Nasralá, asesinado
Si Netanyahu consideraba terrorista al líder de Hezbolá, debía llevarlo ante un tribunal, no matarlo en un bombardeo indiscriminado
El asesinato del líder de Hezbolá, Hasán Nasralá, tras el bombardeo de una zona residencial de Beirut, confirma la voluntad de Benjamín Netanyahu de provocar una guerra a gran escala en Oriente Próximo. Ajeno a los insistentes llamamientos internacionales a una desescalada, el primer ministro israelí dio personalmente la orden —su Gabinete distribuyó fotografías del momento—poco después de intervenir ante la Asamblea General de Naciones Unidas en Nueva York, el foro que debería servir para resolver los conflictos pacíficamente pero que él utilizó para proferir una inaceptable invocación a la violencia.

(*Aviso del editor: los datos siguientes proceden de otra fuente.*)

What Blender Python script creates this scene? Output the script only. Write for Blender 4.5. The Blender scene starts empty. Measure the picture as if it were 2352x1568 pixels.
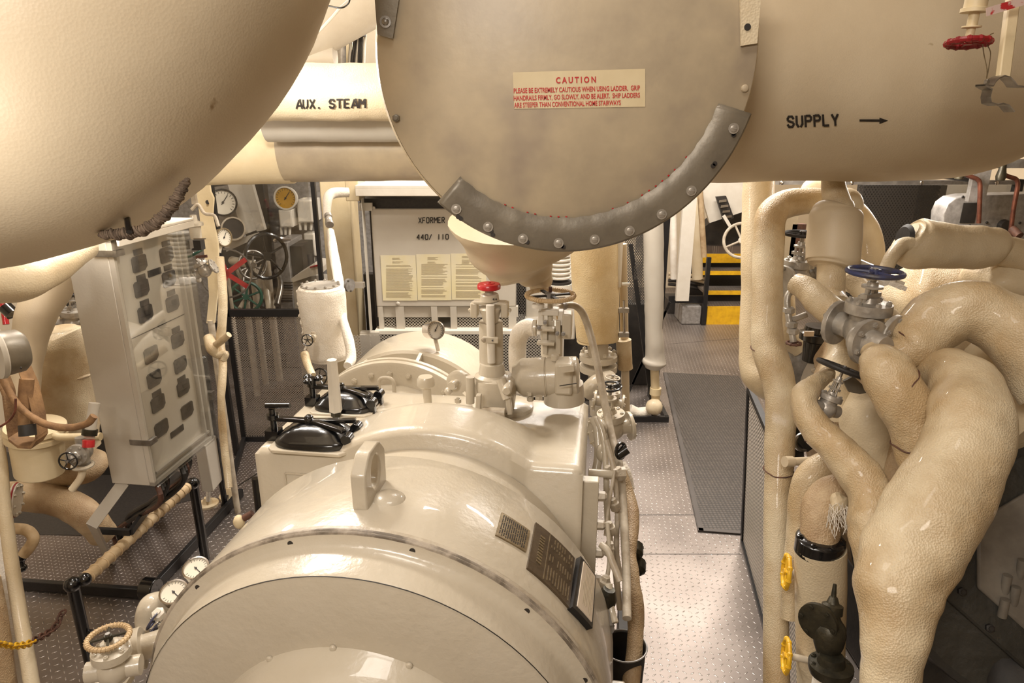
import bpy, bmesh, math, random
from mathutils import Vector, Matrix, Quaternion, noise
random.seed(7)
C = bpy.context.scene.collection
PI = math.pi
# ------------------------------------------------------------------ measuring helpers (photo pixel -> point in the room)
FL = 1580.0; TH = math.radians(18); HC = 2.5
CT, ST = math.cos(TH), math.sin(TH)
CAM = Vector((0, 0, HC))
def ray(px, py):
    u = (784 - py) / FL
    return Vector(((px - 1176) / FL, CT + u * ST, -ST + u * CT))
def V(px, py, d): return CAM + ray(px, py) * d
def G(px, py, z=0.0):
    r = ray(px, py); return CAM + r * ((z - HC) / r.z)
def YP(px, py, y):
    r = ray(px, py); return CAM + r * (y / r.y)
def XP(px, py, x):
    r = ray(px, py); return CAM + r * (x / r.x)
def depth(p): return p.y * CT - (p.z - HC) * ST
def rp(px, p): return px * depth(p) / FL
AZ = math.radians(7.8)
MO = Vector((-.3476, 1.363, 0))
EX = Vector((math.cos(AZ), -math.sin(AZ), 0)); EY = Vector((math.sin(AZ), math.cos(AZ), 0)); EZ = Vector((0, 0, 1))
def m2w(x, y, z): return MO + EX * x + EY * y + EZ * z
def w2m(p):
    q = p - MO; return Vector((q.dot(EX), q.dot(EY), p.z))
def QY(px, py, my):
    r = ray(px, py); return CAM + r * ((my - (CAM - MO).dot(EY)) / r.dot(EY))
MM = Matrix.Translation(MO) @ Matrix.Rotation(-AZ, 4, 'Z')
# ------------------------------------------------------------------ materials
def srgb(r, g, b):
    f = lambda c: c / 12.92 if c <= .04045 else ((c + .055) / 1.055) ** 2.4
    return (f(r / 255), f(g / 255), f(b / 255), 1)
class N:
    def __init__(s, name):
        s.m = bpy.data.materials.new(name); s.m.use_nodes = True; s.t = s.m.node_tree
        s.b = s.t.nodes['Principled BSDF']; s.out = s.t.nodes['Material Output']
    def n(s, typ, **kw):
        o = s.t.nodes.new(typ)
        for k, v in kw.items():
            if k.startswith('i_'):
                k = k[2:]; k = int(k) if k.isdigit() else k
                if isinstance(v, bpy.types.NodeSocket): s.t.links.new(v, o.inputs[k])
                else: o.inputs[k].default_value = v
            else: setattr(o, k, v)
        return o
    def l(s, a, b): s.t.links.new(a, b)
    def math(s, op, a, b=None, c=None, clamp=False):
        o = s.n('ShaderNodeMath', operation=op); o.use_clamp = clamp
        for i, v in enumerate((a, b, c)):
            if v is None: continue
            if isinstance(v, bpy.types.NodeSocket): s.l(v, o.inputs[i])
            else: o.inputs[i].default_value = v
        return o.outputs[0]
    def coord(s, scale=1.0):
        tc = s.n('ShaderNodeTexCoord'); mp = s.n('ShaderNodeMapping'); s.l(tc.outputs['Object'], mp.inputs[0])
        mp.inputs['Scale'].default_value = (scale,) * 3 if not hasattr(scale, '__len__') else scale
        return mp.outputs[0]
def paint(name, col, col2=None, rough=.5, metal=0, nscale=6, lo=.35, hi=.7, bump=.15, bscale=40, bdist=.004, spots=None, coat=0, fine=0):
    k = N(name); b = k.b
    b.inputs['Roughness'].default_value = rough; b.inputs['Metallic'].default_value = metal
    b.inputs['Coat Weight'].default_value = coat
    co = k.coord()
    col2 = col2 or tuple(c * .8 for c in col[:3]) + (1,)
    nz = k.n('ShaderNodeTexNoise', i_Vector=co, i_Scale=nscale, i_Detail=6.0, i_Roughness=.6)
    rm = k.n('ShaderNodeValToRGB', i_Fac=nz.outputs[0])
    rm.color_ramp.elements[0].position = lo; rm.color_ramp.elements[0].color = col2
    rm.color_ramp.elements[1].position = hi; rm.color_ramp.elements[1].color = col
    cs = rm.outputs[0]
    if spots:
        n2 = k.n('ShaderNodeTexNoise', i_Vector=co, i_Scale=spots[1], i_Detail=4.0)
        r2 = k.n('ShaderNodeValToRGB', i_Fac=n2.outputs[0])
        r2.color_ramp.elements[0].position = spots[2]; r2.color_ramp.elements[0].color = (0, 0, 0, 1)
        r2.color_ramp.elements[1].position = spots[2] + spots[3]; r2.color_ramp.elements[1].color = (1, 1, 1, 1)
        mx = k.n('ShaderNodeMix', data_type='RGBA'); k.l(r2.outputs[0], mx.inputs['Factor'])
        k.l(cs, mx.inputs['A']); mx.inputs['B'].default_value = spots[0]; cs = mx.outputs['Result']
    k.l(cs, b.inputs['Base Color'])
    if bump:
        n3 = k.n('ShaderNodeTexNoise', i_Vector=co, i_Scale=bscale, i_Detail=5.0, i_Roughness=.55)
        h = n3.outputs[0]
        if fine:
            wv = k.n('ShaderNodeTexVoronoi', i_Vector=co, i_Scale=fine)
            h = k.math('ADD', h, k.math('MULTIPLY', wv.outputs['Distance'], .35))
        bp = k.n('ShaderNodeBump', i_Strength=bump, i_Distance=bdist, i_Height=h); k.l(bp.outputs[0], b.inputs['Normal'])
    return k.m
M = {}
M['lag'] = paint('cream_painted_lagging', srgb(215, 201, 173), srgb(200, 181, 147), .5, nscale=3, bump=.3, bscale=10, bdist=.008, spots=(srgb(186, 158, 116), 3, .66, .12), fine=160, coat=.1)
M['lag_smooth'] = paint('smooth_cream_lagging', srgb(208, 193, 166), srgb(193, 175, 146), .5, nscale=1.6, bump=.12, bscale=16, bdist=.006, spots=(srgb(150, 125, 90), 9, .74, .03), fine=220)
M['lag_old'] = paint('old_shellacked_lagging', srgb(213, 198, 168), srgb(180, 155, 117), .42, nscale=4, lo=.38, hi=.62, bump=.38, bscale=7, bdist=.012, spots=(srgb(222, 210, 192), 7, .66, .06), fine=230, coat=.15)
M['lag_brown'] = paint('stained_brown_lagging', srgb(192, 170, 136), srgb(150, 122, 88), .55, nscale=6, bump=.5, bscale=13, bdist=.01, fine=200)
M['white_lag'] = paint('white_plastered_lagging', srgb(236, 230, 219), srgb(220, 210, 194), .65, nscale=8, bump=.5, bscale=18, bdist=.008, fine=150)
M['cream'] = paint('cream_enamel', srgb(222, 206, 172), srgb(208, 189, 150), .45, nscale=4, bump=.2, bscale=60)
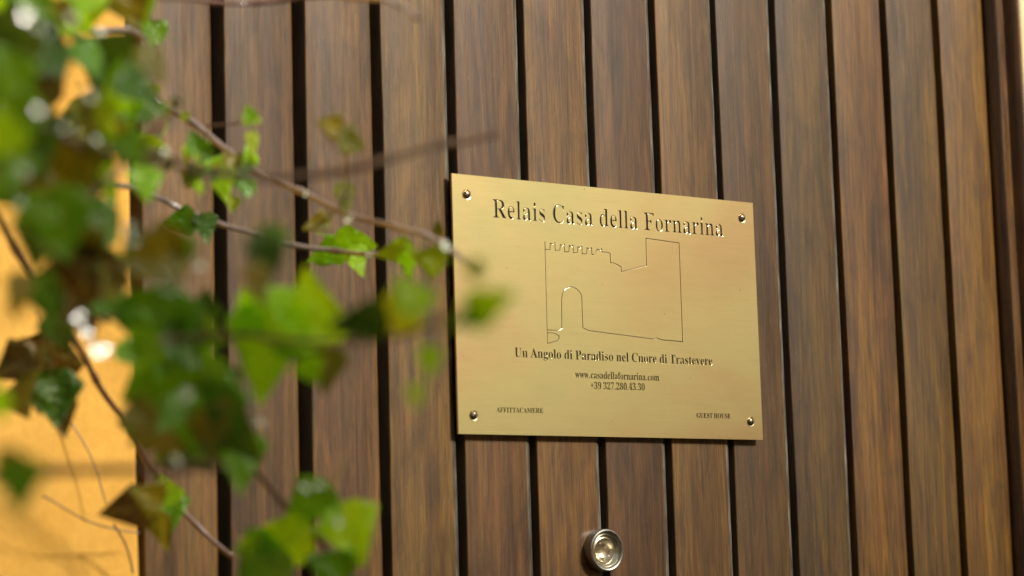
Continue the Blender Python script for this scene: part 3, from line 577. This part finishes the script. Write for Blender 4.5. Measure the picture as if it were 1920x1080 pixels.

La acción del viernes es condenable por múltiples factores, pero hay uno que no debe ser olvidado: se ha producido mediante un ataque indiscriminado contra una zona civil de Beirut, la capital de un país soberano. De nuevo, como viene sucediendo desde hace un año en la Franja de Gaza, Netanyahu no tiene consideración alguna por las vidas de los inocentes. Tampoco esta vez ha tenido inconveniente en arrasar varios bloques de viviendas argumentando que entre ellos se encontraba el cuartel general del partido-milicia chií. Es un crimen de guerra y como tal debe añadirse al ya extenso debe del primer ministro israelí. Si consideraba a Nasralá un terrorista, su obligación como líder de un Estado democrático era llevarlo ante un tribunal, no asesinarlo en un bombardeo indiscriminado. Sus ataques y amenazas se han extendido a zonas urbanas por todo Líbano, siguiendo el mismo principio falaz utilizado en Gaza de identificar a los civiles como voluntarios en la cobertura de los milicianos.
En lo estratégico, Netanyahu apunta a Irán, como ya advirtió desde la tribuna de la ONU. La eliminación física de la dirección de Hezbolá, lejos de ser un intento de apaciguamiento, es una provocación directa a Teherán porque este es un asesinato que trasciende el escenario libanés. Nasralá, que lideró su organización durante 32 años tras la muerte de Abbas al-Musawi, también asesinado por Israel, era una de los principales activos políticos y militares de Irán en Oriente Próximo. La presencia de Hezbolá en Siria ha sido determinante para apuntalar el régimen de Bachar el Asad. Sin la milicia chií es muy probable que El Asad hubiera sufrido el mismo destino que otros mandatarios, como el libio Muamar el Gadafi, barridos por las primaveras árabes. Fue también Hezbolá la que amenazó directamente a un país de la Unión Europea —Chipre— ante su eventual colaboración con Israel. Lo mismo cabe decir de su apoyo a los rebeldes hutíes en Yemen, que han puesto en jaque la navegación internacional en el Mar Rojo.
Sin minimizar la responsabilidad de organizaciones como Hamás o Hezbolá, es evidente la que corresponde a Netanyahu en la escalada que vive la región desde hace un año. Por eso es necesario que quienes contribuyen a que el líder del Likud actúe con total impunidad asuman también la suya. De nada sirven las declaraciones de Washington sobre su desconocimiento de la operación israelí. Aunque fuera cierto, el Gobierno israelí no podría actuar sin el inquebrantable apoyo de Estados Unidos. Más allá de las declaraciones y de los pretendidos esfuerzos diplomáticos, la Administración demócrata no ha logrado que desista de seguir provocando la muerte de civiles en Gaza o de ir hacia una guerra abierta en Líbano. Al contrario, pese a que Netanyahu ningunea cada propuesta estadounidense de alto el fuego, Joe Biden ha seguido suministrándole el apoyo militar que necesita para desarrollar su estrategia de destrucción.